Photo credit: Michael McLoone-Imagn Images
Blue Jays announce unique lineup against the Diamondbacks due to all of their injuries.
The lineup starts with Davis Schneider in left field, then turns to Varsho in center and Vladimir Guerrero Jr. at first. That top three gives Toronto contact, speed, and its biggest middle-order bat right away.
Jesús Sánchez hits fourth in right field, which keeps a left-handed bat in a run-producing spot. Lenyn Sosa follows at designated hitter, a sign that Schneider wants another aggressive right-handed bat in the middle third.
Andres Gimenez at short and Kazuma Okamoto starts at third, giving the Blue Jays 2 gloves they need to trust behind an opener.
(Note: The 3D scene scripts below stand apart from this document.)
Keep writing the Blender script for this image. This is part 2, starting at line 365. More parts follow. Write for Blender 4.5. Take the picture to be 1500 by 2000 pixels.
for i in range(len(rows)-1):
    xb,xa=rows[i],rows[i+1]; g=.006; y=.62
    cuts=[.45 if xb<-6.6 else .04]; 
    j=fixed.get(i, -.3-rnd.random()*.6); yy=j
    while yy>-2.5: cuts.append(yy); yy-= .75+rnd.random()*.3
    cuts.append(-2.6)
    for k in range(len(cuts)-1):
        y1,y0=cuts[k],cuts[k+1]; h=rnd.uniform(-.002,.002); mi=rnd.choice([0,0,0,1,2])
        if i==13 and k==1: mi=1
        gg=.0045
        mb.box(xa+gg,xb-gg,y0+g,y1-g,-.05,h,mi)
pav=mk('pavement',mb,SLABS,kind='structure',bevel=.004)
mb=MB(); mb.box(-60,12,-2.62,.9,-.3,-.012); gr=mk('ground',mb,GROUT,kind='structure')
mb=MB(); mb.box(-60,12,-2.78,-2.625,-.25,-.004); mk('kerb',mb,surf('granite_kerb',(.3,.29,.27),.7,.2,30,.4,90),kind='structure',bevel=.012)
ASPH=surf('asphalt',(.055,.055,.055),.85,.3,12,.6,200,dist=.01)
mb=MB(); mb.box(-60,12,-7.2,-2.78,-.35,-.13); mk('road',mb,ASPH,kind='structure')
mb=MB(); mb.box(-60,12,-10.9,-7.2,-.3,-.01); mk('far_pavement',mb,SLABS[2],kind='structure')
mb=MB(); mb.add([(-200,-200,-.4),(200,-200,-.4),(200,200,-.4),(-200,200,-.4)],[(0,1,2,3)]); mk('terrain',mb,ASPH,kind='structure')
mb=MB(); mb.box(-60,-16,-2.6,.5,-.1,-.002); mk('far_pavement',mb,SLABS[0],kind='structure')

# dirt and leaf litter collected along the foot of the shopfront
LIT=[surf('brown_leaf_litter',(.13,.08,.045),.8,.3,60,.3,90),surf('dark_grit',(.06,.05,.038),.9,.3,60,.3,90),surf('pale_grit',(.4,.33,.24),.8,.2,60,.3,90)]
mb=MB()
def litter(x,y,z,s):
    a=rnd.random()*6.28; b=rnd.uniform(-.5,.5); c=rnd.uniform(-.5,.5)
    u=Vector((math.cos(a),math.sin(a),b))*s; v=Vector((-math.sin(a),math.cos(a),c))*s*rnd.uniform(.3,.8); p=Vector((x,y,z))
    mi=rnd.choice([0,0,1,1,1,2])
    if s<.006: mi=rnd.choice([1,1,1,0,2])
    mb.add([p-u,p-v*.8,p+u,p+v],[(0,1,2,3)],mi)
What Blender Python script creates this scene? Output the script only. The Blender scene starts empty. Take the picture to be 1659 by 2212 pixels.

Ernie Clement at second, while Tyler Heineman catches and hits ninth.
That last part matters because Toronto is not handing this game to a traditional starter. Braydon Fisher gets the ball first, and the Blue Jays are clearly trying to control the early innings with a bullpen-style plan.
Fisher has earned that look. He enters with a 0.93 ERA and 12 strikeouts, which makes him a sensible choice to face the top of Arizona's order before the game starts stretching out.
This lineup card also says something about where Toronto thinks it can do damage. There is not a heavy bench-bat feel here. Schneider is leaning on mobility, defensive coverage, and enough traffic in front of Guerrero to pressure Arizona early.
Toronto needs the top half to set the pace
That puts extra weight on Schneider and Varsho. If those 2 get on, Guerrero hits in the first inning with the game moving instead of trying to start everything himself.
Sánchez becomes a big swing spot behind him. Toronto does not need a home run in every big at-bat, but it does need that fourth spot to stop innings from dying once Guerrero is pitched around.
Sosa is another name worth watching. When he is in the lineup, the Blue Jays are usually looking for quicker damage, not a slow grind built on walks and deep counts.
The lower third has its own job. Clement and Heineman do not have to carry the game, but they do need to keep the order from falling flat before it turns back to the top.
That is the shape of this lineup. It is not built to overpower Arizona from one through nine. It is built to stay clean in the field, create some early pressure, and hand Fisher enough support to make the opener plan work.
If Toronto gets that from this group, the Blue Jays will give themselves a real shot to start the series the right way.